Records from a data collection
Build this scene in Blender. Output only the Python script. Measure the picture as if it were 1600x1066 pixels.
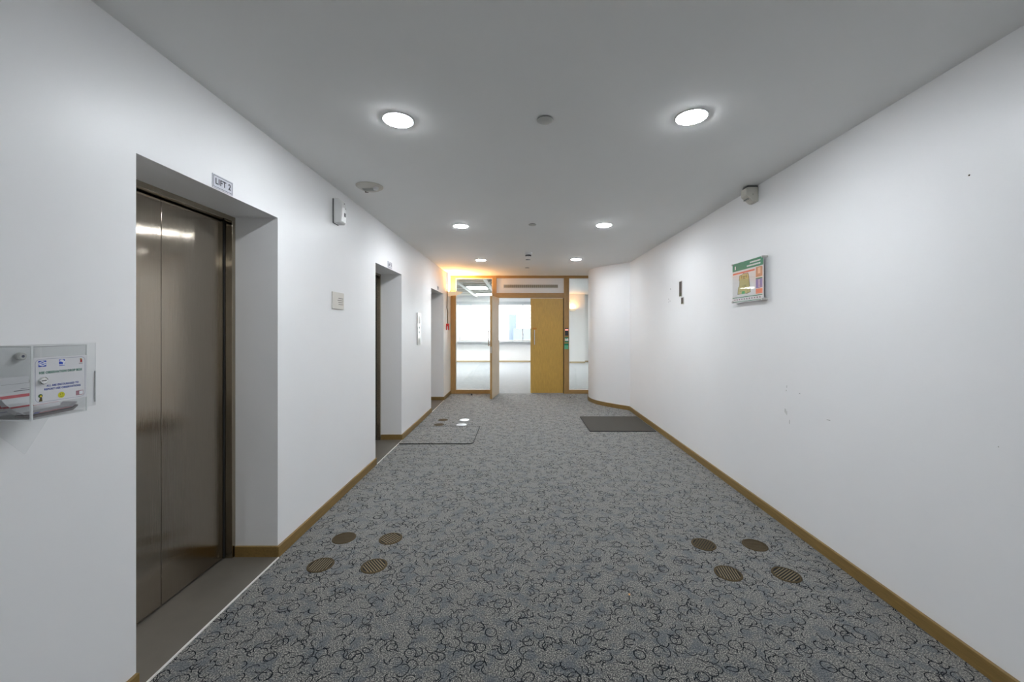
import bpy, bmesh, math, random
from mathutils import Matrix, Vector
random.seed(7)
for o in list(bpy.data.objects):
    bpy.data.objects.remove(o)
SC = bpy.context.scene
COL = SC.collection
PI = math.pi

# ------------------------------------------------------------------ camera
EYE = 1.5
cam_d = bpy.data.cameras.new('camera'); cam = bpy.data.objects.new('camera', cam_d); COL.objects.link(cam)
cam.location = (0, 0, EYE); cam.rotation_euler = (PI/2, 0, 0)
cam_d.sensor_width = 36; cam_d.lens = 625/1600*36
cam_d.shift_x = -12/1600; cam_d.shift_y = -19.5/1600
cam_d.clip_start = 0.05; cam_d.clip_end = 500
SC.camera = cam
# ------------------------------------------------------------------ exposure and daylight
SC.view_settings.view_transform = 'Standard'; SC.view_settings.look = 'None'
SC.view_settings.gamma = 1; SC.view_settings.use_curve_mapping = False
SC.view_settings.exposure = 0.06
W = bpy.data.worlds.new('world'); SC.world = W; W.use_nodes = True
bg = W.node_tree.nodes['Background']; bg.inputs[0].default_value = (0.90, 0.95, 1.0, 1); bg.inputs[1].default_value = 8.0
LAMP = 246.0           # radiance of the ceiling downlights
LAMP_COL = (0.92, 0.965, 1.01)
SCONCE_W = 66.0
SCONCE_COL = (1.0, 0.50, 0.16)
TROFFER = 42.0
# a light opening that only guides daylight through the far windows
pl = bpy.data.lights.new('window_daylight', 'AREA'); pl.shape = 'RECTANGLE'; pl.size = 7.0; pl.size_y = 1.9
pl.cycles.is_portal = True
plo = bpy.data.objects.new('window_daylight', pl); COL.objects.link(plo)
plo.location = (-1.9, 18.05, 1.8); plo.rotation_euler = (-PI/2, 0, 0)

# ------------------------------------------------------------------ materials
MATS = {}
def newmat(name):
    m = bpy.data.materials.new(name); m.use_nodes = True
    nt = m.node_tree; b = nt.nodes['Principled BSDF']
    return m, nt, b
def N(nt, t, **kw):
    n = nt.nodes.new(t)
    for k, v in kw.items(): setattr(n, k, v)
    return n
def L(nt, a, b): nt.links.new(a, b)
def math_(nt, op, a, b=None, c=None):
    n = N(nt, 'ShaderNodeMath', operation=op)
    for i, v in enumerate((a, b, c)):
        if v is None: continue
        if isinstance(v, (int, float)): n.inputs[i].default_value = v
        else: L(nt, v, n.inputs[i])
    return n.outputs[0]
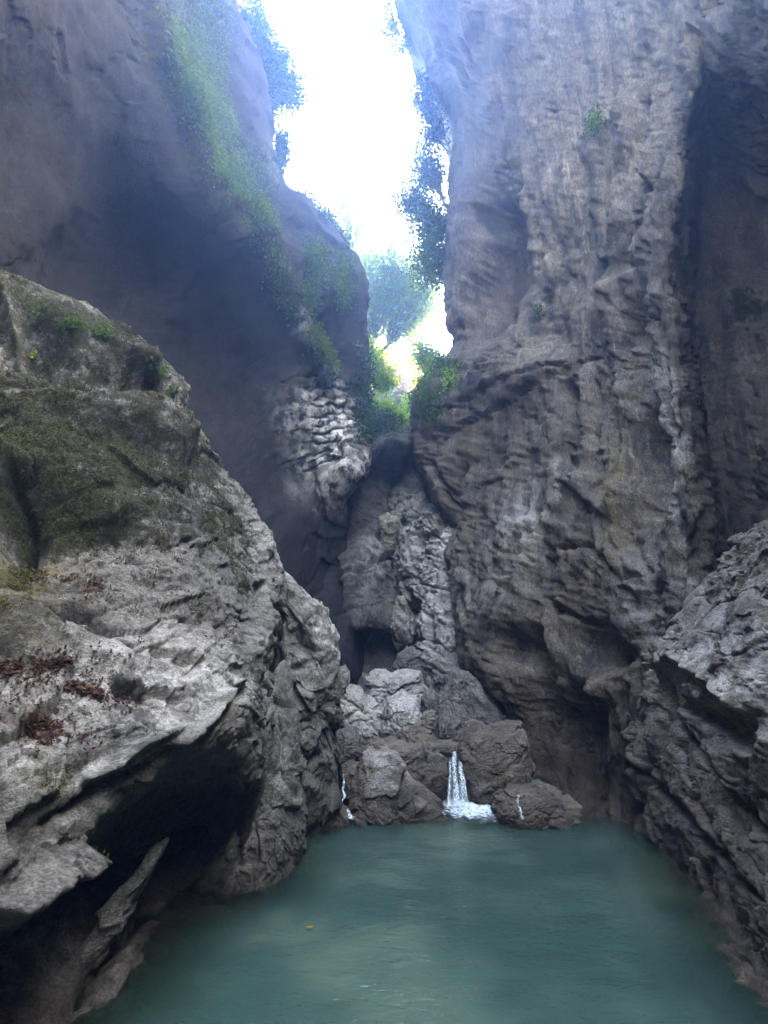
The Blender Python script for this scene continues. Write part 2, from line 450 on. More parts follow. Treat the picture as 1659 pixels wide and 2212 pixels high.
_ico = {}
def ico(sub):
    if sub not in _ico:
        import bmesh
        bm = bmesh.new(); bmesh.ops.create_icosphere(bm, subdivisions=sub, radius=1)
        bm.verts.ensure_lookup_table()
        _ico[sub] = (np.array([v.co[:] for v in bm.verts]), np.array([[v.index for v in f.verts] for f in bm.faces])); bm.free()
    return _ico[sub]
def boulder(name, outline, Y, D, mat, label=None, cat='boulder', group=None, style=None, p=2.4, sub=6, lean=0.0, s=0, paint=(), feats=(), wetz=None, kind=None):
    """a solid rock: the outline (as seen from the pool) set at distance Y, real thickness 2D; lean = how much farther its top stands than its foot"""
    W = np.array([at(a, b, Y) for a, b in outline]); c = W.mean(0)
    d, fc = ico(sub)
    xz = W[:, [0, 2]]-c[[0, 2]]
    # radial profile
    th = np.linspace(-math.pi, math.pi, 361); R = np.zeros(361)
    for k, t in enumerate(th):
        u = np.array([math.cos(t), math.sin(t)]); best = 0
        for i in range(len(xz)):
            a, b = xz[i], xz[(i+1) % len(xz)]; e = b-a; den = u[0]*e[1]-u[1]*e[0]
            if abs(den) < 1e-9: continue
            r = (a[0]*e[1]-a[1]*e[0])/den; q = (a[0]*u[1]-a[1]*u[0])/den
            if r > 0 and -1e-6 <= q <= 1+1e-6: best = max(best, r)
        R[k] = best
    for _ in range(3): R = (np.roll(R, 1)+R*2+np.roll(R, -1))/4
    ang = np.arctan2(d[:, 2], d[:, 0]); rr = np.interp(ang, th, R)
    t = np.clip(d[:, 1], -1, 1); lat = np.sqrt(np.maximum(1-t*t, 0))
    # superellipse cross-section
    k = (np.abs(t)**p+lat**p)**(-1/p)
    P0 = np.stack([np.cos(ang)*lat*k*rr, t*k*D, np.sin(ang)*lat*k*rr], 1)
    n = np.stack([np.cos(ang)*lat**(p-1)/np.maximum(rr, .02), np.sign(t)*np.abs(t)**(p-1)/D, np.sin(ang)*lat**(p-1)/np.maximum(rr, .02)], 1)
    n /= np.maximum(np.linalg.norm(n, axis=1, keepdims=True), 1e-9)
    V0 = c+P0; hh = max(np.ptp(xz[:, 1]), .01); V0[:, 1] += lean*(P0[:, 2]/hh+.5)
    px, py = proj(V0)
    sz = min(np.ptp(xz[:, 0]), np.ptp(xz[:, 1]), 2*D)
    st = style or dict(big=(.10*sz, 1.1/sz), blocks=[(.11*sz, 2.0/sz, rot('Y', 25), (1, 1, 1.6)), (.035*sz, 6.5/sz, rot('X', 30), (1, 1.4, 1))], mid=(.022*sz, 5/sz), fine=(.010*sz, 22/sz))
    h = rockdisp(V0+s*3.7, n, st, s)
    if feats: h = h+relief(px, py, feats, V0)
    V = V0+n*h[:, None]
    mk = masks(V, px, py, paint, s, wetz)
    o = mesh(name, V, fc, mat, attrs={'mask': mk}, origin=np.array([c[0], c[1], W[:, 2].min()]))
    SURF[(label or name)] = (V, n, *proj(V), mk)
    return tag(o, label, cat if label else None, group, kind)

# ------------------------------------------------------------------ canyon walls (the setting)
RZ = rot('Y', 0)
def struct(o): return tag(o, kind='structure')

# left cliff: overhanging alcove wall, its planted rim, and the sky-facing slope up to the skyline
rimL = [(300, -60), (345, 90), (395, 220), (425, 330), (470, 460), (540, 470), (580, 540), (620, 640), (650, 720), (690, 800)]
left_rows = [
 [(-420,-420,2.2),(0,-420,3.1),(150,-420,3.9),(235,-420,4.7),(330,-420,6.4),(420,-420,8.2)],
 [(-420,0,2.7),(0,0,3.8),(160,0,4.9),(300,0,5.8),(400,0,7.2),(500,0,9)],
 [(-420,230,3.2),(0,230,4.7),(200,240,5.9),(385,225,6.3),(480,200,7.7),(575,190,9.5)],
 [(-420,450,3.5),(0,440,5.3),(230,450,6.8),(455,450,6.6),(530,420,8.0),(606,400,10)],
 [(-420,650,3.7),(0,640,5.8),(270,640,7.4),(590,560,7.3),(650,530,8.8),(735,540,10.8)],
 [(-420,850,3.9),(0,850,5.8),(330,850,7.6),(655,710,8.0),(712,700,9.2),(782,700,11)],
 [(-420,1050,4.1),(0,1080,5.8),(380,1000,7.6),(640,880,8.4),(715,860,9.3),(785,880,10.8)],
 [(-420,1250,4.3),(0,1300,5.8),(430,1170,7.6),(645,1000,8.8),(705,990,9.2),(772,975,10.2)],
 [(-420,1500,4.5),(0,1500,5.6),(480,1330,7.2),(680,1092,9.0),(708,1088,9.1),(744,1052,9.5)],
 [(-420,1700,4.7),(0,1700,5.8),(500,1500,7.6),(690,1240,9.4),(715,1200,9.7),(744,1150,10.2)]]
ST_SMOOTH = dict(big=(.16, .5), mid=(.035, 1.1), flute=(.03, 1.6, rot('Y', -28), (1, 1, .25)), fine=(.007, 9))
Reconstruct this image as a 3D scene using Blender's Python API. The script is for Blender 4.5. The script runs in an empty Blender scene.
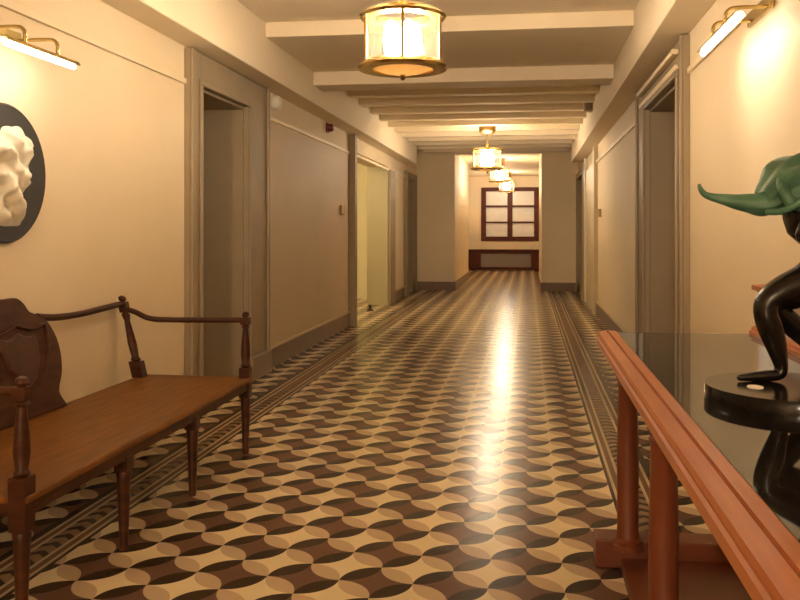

Prompt: Identify every line where the string "only" appears.

Exercise result:
Build this scene in Blender. Output only the Python script. Measure the picture as if it were 1600x1066 pixels.
# a light opening that only guides daylight through the far windows